What are discount certificates?

Discount certificate are debentures through which the investor acquires an underlying instrument at a discount to the direct investment. At the beginning of the term a cap is set which limits the potential return. Upon maturity the current price of the underlying instrument is paid out, with the cap representing the upper limit of the payout.

This is the advantage of discount certificates – since the investor in a discount certificate buys the share at a discount to its current price but gets the full share price (limited by the cap) paid out at maturity, the investor can earn the so-called sideways yield. Please keep in mind the respective exchange ratio.

How do discount certificates work?

The potential return from discount certificates is capped. In return for this cap (and thus, for the unlimited potential return), the investor gets to buy the specific underlying at a discount. This means that you pay a lower price for the discount certificate than you would pay for investing directly in the underlying. Upon maturity the current price of the underlying instrument is paid out (while bearing in mind the exchange ratio), with the cap representing the upper limit of the payout. The cap is set at the beginning of the term, remains constant over time, and marks the maximum return potential.

Your benefits

The discount at the time of acquisition means that you have a risk buffer and can make interesting profits even if markets do not move. This is the so-called sideways yield: the underlying has not moved, but you are still making a profit.

Your advantages

  • A positive return at the end of the term is possible, even if the underlying is below the initial price (sideways yield).
  • The difference between the price of the underlying and the initial acquisition price serves as risk buffer against losses.
  • Short terms reduce the risk further and allow the investor to change the investment strategy in the medium run.

Risks you should be aware of

  • With a discount certificates, the potential return is capped.
  • If the underlying falls, losses are possible.
  • During the term price fluctuations are possible, which means premature sale may result in a loss.
  • Investors bear the risk of the issuer (Erste Group Bank AG).
  • Discount certificates are not covered by any deposit guarantee scheme.

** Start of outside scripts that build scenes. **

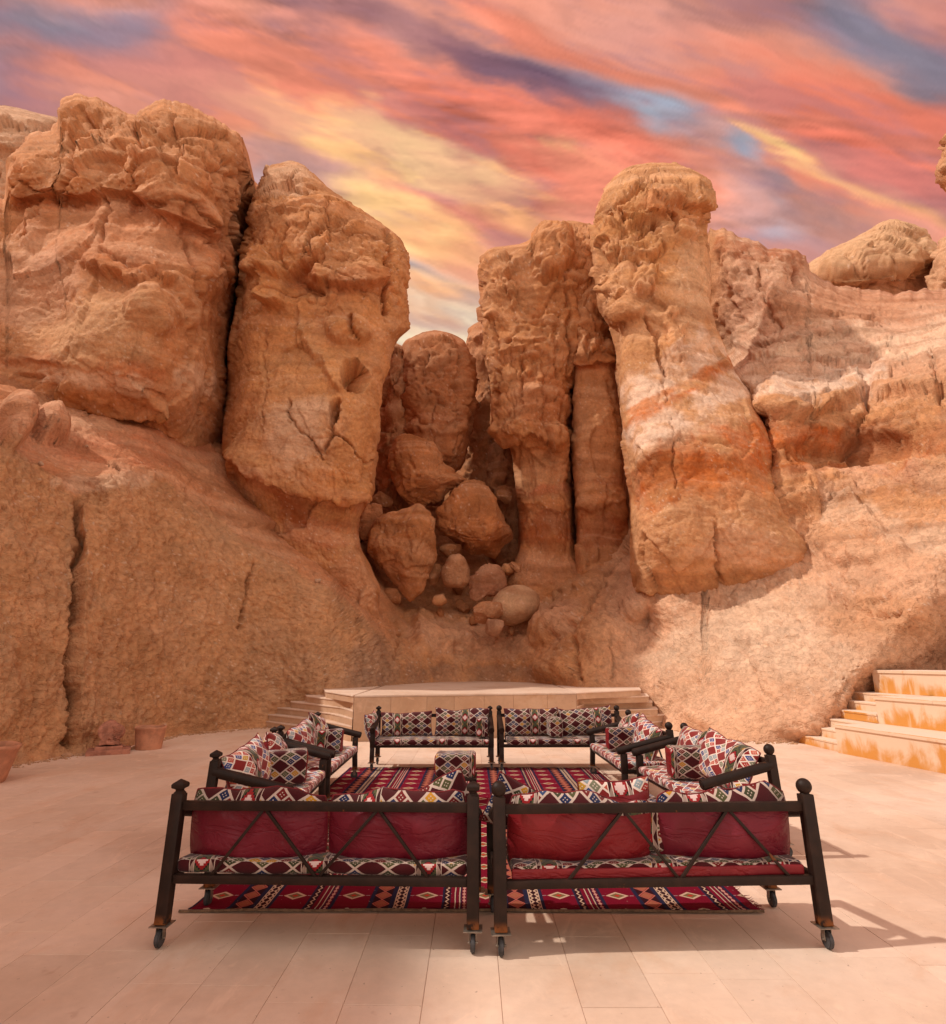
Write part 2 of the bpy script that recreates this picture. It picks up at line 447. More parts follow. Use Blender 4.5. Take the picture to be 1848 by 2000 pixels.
def kilim_mat(name, bright=0.):
    """diamond lattice of woven motifs; UV in metres"""
    m, g, b = new_mat(name)
    uv = g.new('ShaderNodeUVMap').outputs[0]
    wob = g.noise(uv, 9, 2, .5)
    u, v, _ = g.sep(uv)
    u = u + (wob-.5)*.012; v = v + (g.noise(g.mapping(uv, loc=(4, 4, 0)), 9, 2)-.5)*.012
    U = u/.205; V = v/.145
    a = U + V; c_ = U - V
    ia, ic = a.fl(), c_.fl()
    fa, fc = a.fr(), c_.fr()
    edge = fa.mn(1.-fa).mn(fc.mn(1.-fc))                      # distance to lozenge edge 0..0.5
    par = (ia + ic).mod(2.0)                                    # 0: cluster column, 1: big dark lozenge
    # dark lozenge with toothed white border and a thin red mid line
    teeth = (fa*9.0).tri().mx((fc*9.0).tri())
    big_w = edge < (.022 + teeth*.045)
    mid = ((V - (V+.5).fl()).abs() < .035)
    dark = (.060, .004, .007); white = (.54, .43, .37)
    if bright: dark = (.24, .018, .018); white = (.84, .72, .64)  # lit variant: sunlight put into the weave colours
    col = g.mix(mid, dark, (.36, .05, .04))
    col = g.mix(big_w, col, white)
    # cluster: 2x2 small lozenges in hashed colours
    fa2, fc2 = (fa*2.).fr(), (fc*2.).fr()
    e2 = fa2.mn(1.-fa2).mn(fc2.mn(1.-fc2))
    wn = g.new('ShaderNodeTexWhiteNoise', noise_dimensions='3D')
    g.l.new(g.vec((a*2.).fl(), (c_*2.).fl(), 3.0), wn.inputs[0])
    hr = X(g, wn.outputs[0])
    if bright:
        pal = [(0, (.05, .08, .26)), (.22, (.42, .04, .03)), (.45, (.30, .38, .42)), (.62, (.50, .10, .06)), (.80, (.62, .36, .05)), (.90, (.22, .23, .15))]
    else:
        pal = [(0, (.012, .020, .075)), (.26, (.075, .075, .028)), (.50, (.15, .010, .010)), (.70, (.045, .050, .022)), (.86, (.50, .24, .02)), (.94, (.03, .06, .16))]
    sm = g.ramp(hr, pal, 'CONSTANT')
    dots = ((fa2-.5).abs() - .13).abs().mx(((fc2-.5).abs() - .13).abs()) < .055
    sm = g.mix(dots, sm, white)
    sm = g.mix(e2 < .095, sm, white)
    col = g.mix(par < .5, col, sm)
    # vertical band: stepped star on olive between two rows of triangles
    per = U/3.6 + .12
    fb = per.fr()
    bw = .235
    bx = ((fb/bw) - .5).abs()*2.0                              # 0 centre .. 1 edge of band
    sv = ((V/1.6).fr() - .5).abs()*2.0
    dd = ((bx*7.).fl() + (sv*9.).fl())
    star = g.ramp(dd/16., [(0, (.70, .52, .50)), (.14, (.30, .012, .015)), (.26, (.012, .012, .012)), (.36, (.085, .085, .035)), (.47, (.03, .036, .03)), (.56, (.12, .10, .05)), (.68, (.40, .20, .04)), (.76, (.07, .08, .035))], 'CONSTANT')
    tri = ((V*1.2).tri()*.34 + .62)
    side = g.mix(bx > tri, (.36, .26, .22), (.04, .004, .006))
    star = g.mix(bx > .60, star, side)
    star = g.mix((bx-.62).abs() < .03, star, white)
    star = g.mix((bx-.97).abs() < .035, star, white)
    col = g.mix(fb < bw, col, star)
    th = g.noise(g.mapping(uv, scale=(1, 1, 1)), 260, 2, .5)
    k = .72 + th*.5
    cc = g.new('ShaderNodeVectorMath', operation='SCALE'); g.l.new(col, cc.inputs[0]); g.put(cc.inputs['Scale'], k)
    g.l.new(cc.outputs[0], b.inputs['Base Color']); b.inputs['Roughness'].default_value = .85
    b.inputs['Specular IOR Level'].default_value = .15
    try: b.inputs['Sheen Weight'].default_value = .25
    except Exception: pass
    bump(g, b, th, .25, .004)
    return m
M['kilim'] = kilim_mat('kilim_weave')
M['kilim_sunlit'] = kilim_mat('kilim_weave_sunlit', 1.)  # same weave, brightened to imitate sun sheen on the side benches

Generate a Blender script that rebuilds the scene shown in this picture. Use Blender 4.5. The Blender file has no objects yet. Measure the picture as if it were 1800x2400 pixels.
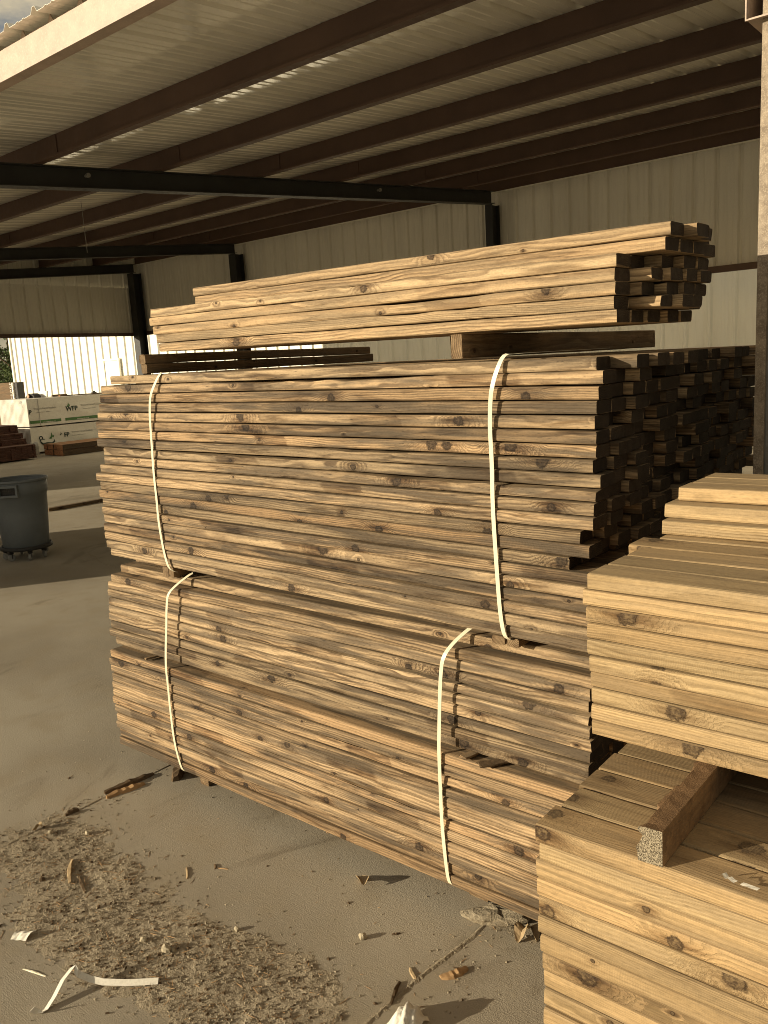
import bpy, math, random
import numpy as np
from mathutils import Vector, Matrix
S = bpy.context.scene
COL = S.collection
rad = math.radians

# ------------------------------------------------------------------ camera, world, sun, exposure
R = ((0.770718, 0.069487, -0.633376), (0.634702, -0.171242, 0.753545), (-0.056099, -0.982776, -0.176083))
cd = bpy.data.cameras.new('camera'); cam = bpy.data.objects.new('camera', cd); COL.objects.link(cam)
cam.matrix_world = Matrix(((R[0][0], -R[0][1], -R[0][2], 0), (R[1][0], -R[1][1], -R[1][2], 0), (R[2][0], -R[2][1], -R[2][2], 1.87), (0, 0, 0, 1)))
cd.sensor_fit = 'VERTICAL'; cd.sensor_height = 36; cd.lens = 29.4; cd.clip_start = 0.02; cd.clip_end = 2000
S.camera = cam
SUN_AZ, SUN_EL = 56.0, 13.5          # direction the light travels (from +X towards +Y), elevation
W = bpy.data.worlds.new('World'); S.world = W; W.use_nodes = True
nt = W.node_tree; nt.nodes.clear()
wo = nt.nodes.new('ShaderNodeOutputWorld'); bg = nt.nodes.new('ShaderNodeBackground')
sk = nt.nodes.new('ShaderNodeTexSky'); sk.sky_type = 'NISHITA'; sk.sun_disc = False
sk.sun_elevation = rad(SUN_EL); sk.sun_rotation = rad(270 - SUN_AZ - 0.0)
sk.dust_density = 2.0
tcw = nt.nodes.new('ShaderNodeTexCoord'); mpw = nt.nodes.new('ShaderNodeMapping'); mpw.inputs['Scale'].default_value = (1, 1, 2.6)
nz = nt.nodes.new('ShaderNodeTexNoise'); nz.inputs['Scale'].default_value = 5; nz.inputs['Detail'].default_value = 8; nz.inputs['Roughness'].default_value = .6
cr = nt.nodes.new('ShaderNodeValToRGB'); cr.color_ramp.elements[0].position = .40; cr.color_ramp.elements[1].position = .60
mx = nt.nodes.new('ShaderNodeMix'); mx.data_type = 'RGBA'
mx.inputs[7].default_value = (7.6, 6.4, 4.3, 1)
nt.links.new(tcw.outputs['Generated'], mpw.inputs['Vector']); nt.links.new(mpw.outputs[0], nz.inputs['Vector'])
nt.links.new(nz.outputs['Fac'], cr.inputs[0]); nt.links.new(cr.outputs[0], mx.inputs[0])
nt.links.new(sk.outputs[0], mx.inputs[6]); nt.links.new(mx.outputs[2], bg.inputs[0]); bg.inputs[1].default_value = 0.058
nt.links.new(bg.outputs[0], wo.inputs[0])
sl = bpy.data.lights.new('sun', 'SUN'); sl.energy = 5.0; sl.angle = rad(.5); sl.color = (1, .87, .65)
so = bpy.data.objects.new('sun', sl); COL.objects.link(so)
sd = Vector((math.cos(rad(SUN_AZ)) * math.cos(rad(SUN_EL)), math.sin(rad(SUN_AZ)) * math.cos(rad(SUN_EL)), -math.sin(rad(SUN_EL))))
so.rotation_euler = sd.to_track_quat('-Z', 'Y').to_euler()
S.view_settings.view_transform = 'Standard'; S.view_settings.look = 'None'; S.view_settings.exposure = 0.52; S.view_settings.gamma = 1
S.cycles.max_bounces = 8; S.cycles.diffuse_bounces = 5; S.cycles.use_denoising = True; S.cycles.filter_width = 0.95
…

Investors are exposed to the risk that Erste Group Bank AG may not be able to meet its obligations arising from the certificate in the event of insolvency or over-indebtedness or from an official order (bail-in regime). A total loss of invested capital is possible.

How do discount certificates react to…

… rising underlying prices?
With rising underlying prices the discount certificate tends to rise as well, with the cap marking the maximum possible return. This means that in the case of rising underlying prices, the discount certificate approaches its cap.

… stable underlying prices?
With stable underlying prices the discount certificate rises over the course of time while approaching maturity. This happens because the discount of the certificate decreases until maturity, at which point the price of the certificate equals the price of the underlying. This is a prime example of the sideways yield.

… falling underlying prices?
With falling underlying prices, the certificate falls as well. However, since the discount certificate was bought at a discount to the underlying, the loss is lower by the amount of the discount then it would be for the underlying.